SWR4 Abendgedanken

SWR4 Abendgedanken

Unsere Reisegruppe ist an der Küste des Mittelmeers unterwegs. Da sehen wir auf einmal ein kleines Schäfchen am Wegesrand. Es steht verlassen da. Es blökt und sieht hilflos aus. Wir wollen dem Lamm gerne helfen. Bald finden wir die Herde und auch den Hirten. Er ist ein gemütlicher Mann mit grauen Haaren und lacht nur. Er gibt uns zu verstehen: Auf dieses kleine Lamm kann ich gut verzichten. Meine Schafe haben in der letzten Zeit so viele Lämmer geboren. Wenn ab und zu eines verloren geht, kann ich nicht jedes Mal losrennen und suchen. Unsere Reisegruppe ist geschockt: Am liebsten hätten wir das Schäfchen ins Tierheim gebracht.

 Wie anders  handelt ein Hirte in einer Geschichte aus der Bibel. Jesus erzählt von einem, der hundert Schafe hat. Als er eines davon vermisst, lässt er die neunundneunzig anderen in der Steppe zurück. Er riskiert alles für dieses eine Schaf.

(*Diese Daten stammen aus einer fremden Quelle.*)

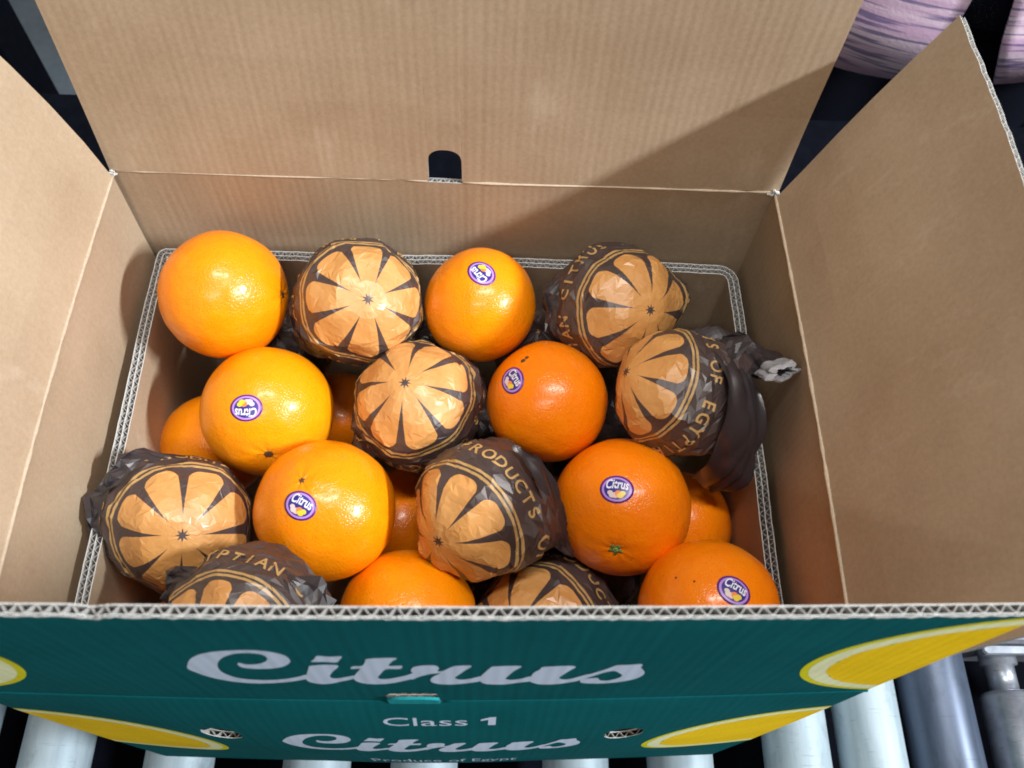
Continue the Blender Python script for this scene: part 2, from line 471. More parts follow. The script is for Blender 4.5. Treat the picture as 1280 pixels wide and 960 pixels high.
conv = thing("roller_conveyor", (0, 0.1, 0), "grey roller conveyor carrying the open green carton", "conveyor")
for y0, y1 in ((-0.42, -0.37), (0.385, 0.49)):
    b = MB(); b.box((-1.6, y0, CZ - 0.09), (1.6, y1, CZ + 0.030), 0, 0.004)
    b.build("side_rail", [M_RAIL], conv)
for x in (-1.3, 1.3):
    for y in (-0.395, 0.412):
        b = MB(); b.box((x - 0.03, y - 0.02, -RIM), (x + 0.03, y + 0.02, CZ - 0.09), 0, 0.003)
        b.build("leg", [M_RAIL], conv)
def roller(x, r, mat, y0=-0.36, y1=0.375, ax=True):
    b = MB(); e = 0.004
    b.lathe_y(x, CZ - (ROLL_R - r) * 0, [(y0, r - e), (y0 + 0.001, r - e * .5), (y0 + e, r), (y1 - e, r), (y1 - 0.001, r - e * .5), (y1, r - e)], 48)
    o = b.build("roller", [mat], conv, smooth=True)
    if ax:
        a = MB(); a.lathe_y(x, CZ, [(y0 - 0.016, 0.006), (y1 + 0.016, 0.006)], 16)
        a.build("axle", [M_STEEL], o, smooth=True)
    return o
for x in (-0.287, -0.196, -0.094, -0.014, 0.100, 0.180, 0.271, 0.330):
    roller(x, ROLL_R, M_ROLL)
for x in (-0.79, -0.70, -0.61, -0.52, -0.43, -0.36):
    roller(x, ROLL_R, M_ROLL)
roller(0.388, 0.027, M_DARKROLL)
# short idler behind the bracket at the right, with its plate
o = roller(0.447, 0.020, M_STEEL, -0.36, -0.095, False)
a = MB(); a.lathe_y(0.447, CZ, [(-0.100, 0.011), (-0.075, 0.011), (-0.074, 0.014), (-0.060, 0.014)], 24)
a.build("axle", [M_STEEL], o, smooth=True)
b = MB(); b.box((0.416, -0.062, CZ - 0.05), (0.62, 0.06, CZ + 0.032), 0, 0.004)
br = b.build("bracket", [M_BRACKET], conv)
b = MB(); b.box((0.424, -0.070, CZ + 0.014), (0.60, -0.0625, CZ + 0.024), 0, 0.002)
b.build("bracket_lip", [M_STEEL], br)
for x, y in ((0.470, -0.028), (0.53, -0.03)):
    a = MB()
    for k in range(1): a.tube([(x, y, CZ + 0.031), (x, y, CZ + 0.036), (x, y, CZ + 0.0365)], lambda t: 0.011 if t < .9 else 0.009, 6)
    a.build("bolt", [M_STEEL], br)
for x in (0.53, 0.62, 0.71, 0.80):
    roller(x, 0.020, M_STEEL, -0.36, -0.095, True)
b = MB(); b.box((-1.6, -0.36, CZ - 0.16), (1.6, 0.38, CZ - 0.15))
b.build("drip_pan", [M_RAIL], conv)
# plain dark upright filling the dark band beyond the left flap
post = thing("dark_post", (-0.95, 0.96, 0), "dark navy post standing on the floor behind the carton's left flap", "post")
b = MB(); b.box((-1.15, 0.92, -RIM), (-0.75, 1.0, 0.9), 0, 0.006); b.build("column", [M_RAIL], post)
b = MB(); b.box((-1.22, 0.86, -RIM + 0.004), (-0.70, 1.06, -RIM + 0.02), 0, 0.004); b.build("foot_plate", [M_RAIL], post)

# ------------------------------------------------------------------ outer carton
carton = thing("carton", (0, 0, RIM - H), "open teal printed corrugated carton with raised flaps, filled with oranges", "carton")

def cb(x): return max(0.0, cos(pi * x / 0.41))
def ybase(x): return -0.1453 - 0.0045 * (0.195 - x) / 0.39
def yflap(x, v): return ybase(x) - 0.0045 * cb(x) * (1 - 0.55 * max(0, v) / 0.14)
def ywall(x, z):
    s = min(1, max(0, -z / 0.29)); return ybase(x) - cb(x) * (0.0045 + 0.0115 * sin(pi * s ** 0.8))

BOARD_X = [M_KX, M_TEAL, M_EDGE]
BOARD_Y = [M_KY, M_TEAL, M_EDGE]
def dense(a, b, extra=(), step=0.006):
    us = set(lin(a, b, int((b - a) / step) + 2))
    for c, w in extra: us |= set(x for x in lin(c - w, c + w, 25)) | {c - w - 1e-5, c + w + 1e-5}
    return sorted(us)
def arch(c, w, hh):
    def f(u):
        d = abs(u - c)
        if d > w: return 0.0
        flat = hh * 0.62
        return flat + (hh - flat) * sqrt(max(0, 1 - (d / w) ** 2.4))
    return f

# back wall and flap (with the arched hand-hole at its fold)
ripple = lambda u, v, s: 0.0022 * noise.noise((u * 9, v * 9, s))
BA = radians(4)
def m_backwall(u, v, n): return (u, D / 2 + n + ripple(u, v, 1), v)
def m_backflap(u, v, n):
    a = BA + radians(4) * (-u / 0.39) ; n2 = n + ripple(u, v, 2) * min(1, v / 0.02)
    return (u, D / 2 + v * sin(a) + n2 * cos(a), v * cos(a) - n2 * sin(a))
corrugated("wall", [(dense(-h - T, h + T), lambda u: -H, lambda u: -0.0006)], m_backwall, T, BOARD_X, carton)
hole = arch(-0.0020, 0.0098, 0.0225)
fr1 = fray(11)
corrugated("flap", [(dense(-h - T + 0.001, h + T - 0.001, [(-0.0020, 0.0098)]),
                     lambda u: (0.0008 if abs(u + 0.002) > 0.0098 else 0.003 + hole(u)), lambda u: 0.14 + fr1(u))],
           m_backflap, T, BOARD_X, carton)
# right and left walls and flaps
RA, LA = radians(15.5), radians(12)
Y0, Y1 = -D / 2 - 0.001, D / 2 - 0.0032
def m_rwall(u, v, n): return (h + n + ripple(u, v, 3) + 0.002 * sin(pi * (u + .14) / .28), u, v)
def m_rflap(u, v, n):
    a = RA + radians(2) * sin((u + 0.14) * 9) + 0.5 * v * (0.5 + u)
    b0 = 0.002 * sin(pi * (u + .14) / .28); n2 = n + ripple(u, v, 4) * min(1, v / 0.02)
    return (h + b0 + v * sin(a) + n2 * cos(a), u, v * cos(a) - n2 * sin(a))
def m_lwall(u, v, n): return (-(h + n + ripple(u, v, 5) + 0.003 * sin(pi * (u + .14) / .28)), u, v)
def m_lflap(u, v, n):
    a = LA + 0.7 * v; b0 = 0.003 * sin(pi * (u + .14) / .28); n2 = n + ripple(u, v, 6) * min(1, v / 0.02)
    return (-(h + b0 + v * sin(a) + n2 * cos(a)), u, v * cos(a) - n2 * sin(a))
for mw, mf, sd in ((m_rwall, m_rflap, 21), (m_lwall, m_lflap, 31)):
    corrugated("wall", [(dense(Y0, Y1 + (0.0030 if sd == 21 else 0)), lambda u: -H, lambda u: -0.0006)], mw, T, BOARD_Y, carton)
    f_ = fray(sd, 0.0006)
    corrugated("flap", [(dense(Y0 + 0.001, Y1 - 0.001), lambda u: 0.0008, lambda u, f_=f_: 0.14 + f_(u))], mf, T, BOARD_Y, carton)
# front wall with two torn vent holes, and front flap with its notch
VENTS = ((-0.103, 0.0100), (0.0985, 0.0100)); ZV = -0.069
def vh(u):
    for c, w in VENTS:
        d = abs(u - c) / w
        if d < 1: return 0.0135 * sqrt(1 - d * d) + 0.0006 * noise.noise((u * 700, 1, 1))
    return 0.0
def m_fwall(u, v, n): return (u, ywall(u, v) + (T - n), v)
def m_fflap(u, v, n): return (u, yflap(u, v) + (T - n), v)
us_w = dense(-h - T, h + T, VENTS)
fw = corrugated("wall", [(us_w, lambda u: -H, lambda u: ZV - max(0, vh(u))), (us_w, lambda u: ZV + max(0, vh(u)), lambda u: -0.0006)],
                m_fwall, T, BOARD_X, carton, nv=30)
fr2 = fray(41, 0.0006)
notch = arch(-0.0036, 0.0115, 0.0185)
def crush(u): return -0.0022 * exp(-((u + 0.0905) / 0.0035) ** 2)
ff = corrugated("flap", [(dense(-h - T + 0.001, h + T - 0.001, [(-0.0036, 0.0115), (-0.0905, 0.008)]),
                          lambda u: 0.0008 if abs(u + 0.0036) > 0.0115 else 0.0012 + notch(u),
                          lambda u: 0.1445 + fr2(u) + crush(u))], m_fflap, T, BOARD_X, carton)
# white paper torn bare along the front flap's free edge
fe = MB(); us = lin(-h - T + 0.0012, h + T - 0.0012, 420)
add_liner(fe, [(us, lambda u: 0.1436 + crush(u) * 1.3 - 0.0010 * abs(noise.noise((u * 170, 2, 0))) - 0.0009 * max(0, noise.noise((u * 60, 7, 0))), lambda u: 0.1447 + fr2(u) + crush(u))],
          lambda u, v, n: (u, yflap(u, v) - 0.00035 - n - 0.0004 * noise.noise((u * 400, v * 400, 1)), v), 0, 0.0002, 3, 0, 0, 0)
fe.build("frayed_edge", [M_EDGE], ff)
# the tongue left standing in the front notch
tb = MB(); us = lin(-0.0146, 0.0074, 21)
add_liner(tb, [(us, lambda u: -0.003, lambda u: max(0.002, notch(u) * 0.86))], lambda u, v, n: (u, yflap(u, 0) + 0.0002 - n - v * 0.05, v), 0, 0.0012, 5, 0, 1, 2)
tb.build("hand_hole_tab", [M_KX, M_TAB, M_TAB], carton)
# base
b = MB(); b.box((-h, -D / 2, -H + 0.0005), (h, D / 2, -H + 0.0045)); b.build("base", [M_KX], carton)
# creased score lines along the folds
def score(pts, rad, mat):
    b = MB(); b.tube(pts, (lambda t: rad) if mat is M_TEAL else lambda t: rad * (0.75 + 0.55 * noise.noise((t * 40, rad, 0)) + 0.3 * noise.noise((t * 110, rad, 5))), 8); b.build("score_line", [mat], carton, smooth=True)
score([(u, D / 2 + 0.0002 + ripple(u, 0, 1), 0.0) for u in lin(-h + .001, -0.0125, 24)], 0.0010, M_BEAD)
score([(u, D / 2 + 0.0002 + ripple(u, 0, 1), 0.0) for u in lin(0.0085, h - .001, 24)], 0.0010, M_BEAD)
for s, k in ((1, 0.002), (-1, 0.003)):
    score([(s * (h - 0.0002 + k * sin(pi * (u + .14) / .28)), u, 0.0002) for u in lin(Y0, Y1, 40)], 0.0013, M_BEAD)
for a_, b_ in ((-h - T, -0.0155), (0.0083, h + T)):
    score([(u, yflap(u, 0) + 0.0006, 0.0001) for u in lin(a_, b_, 40)], 0.0012, M_TEAL)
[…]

Jeder erfahrene Hirte würde bei dieser Geschichte die Hände über dem Kopf zusammenschlagen und so reagieren wie der, den wir getroffen haben. Er würde nie die ganze Herde allein in der Steppe zurücklassen. Denn: Was ist, wenn das Schaf längst gefressen wurde? Dann läuft  er vergeblich durch die Gegend – während ein Dieb oder wilde Tiere seine Herde überfallen könnten.

Doch in der Bibel geht die Geschichte vom waghalsigen Hirten gut aus: Er sucht und sucht, bis er das Schaf findet. Dann nimmt er es voll Freude auf die Schultern, um es nach Hause zu tragen. Dort trommelt er seine Freunde und Nachbarn zusammen. Er ruft ihnen zu: Freut euch mit mir; ich habe mein Schaf wiedergefunden.

Diese Geschichte könnte ein Sinnbild für unsere heutige Gesellschaft sein. Werden da nicht auch viele zurückgelassen? Menschen, von denen es heißt: Für die lohnt es sich nicht mehr. Menschen, die nicht genug verdienen oder die gar keine Arbeit haben. Jugendliche ohne Schulabschluss oder Flüchtlinge.

Die belasten doch nur die Sozialkassen! Einfacher wäre es, sich nur um die anderen zu kümmern. Um die, bei denen alles glatt läuft. Alles andere rechnet sich nicht.

Jesus wirbt für einen anderen Weg. Für eine Gesellschaft, die keinen Menschen verloren gibt. Eine Gesellschaft, in der jeder darauf vertrauen kann: Ich werde nicht fallen gelassen – auch wenn ich mal den Weg verloren habe.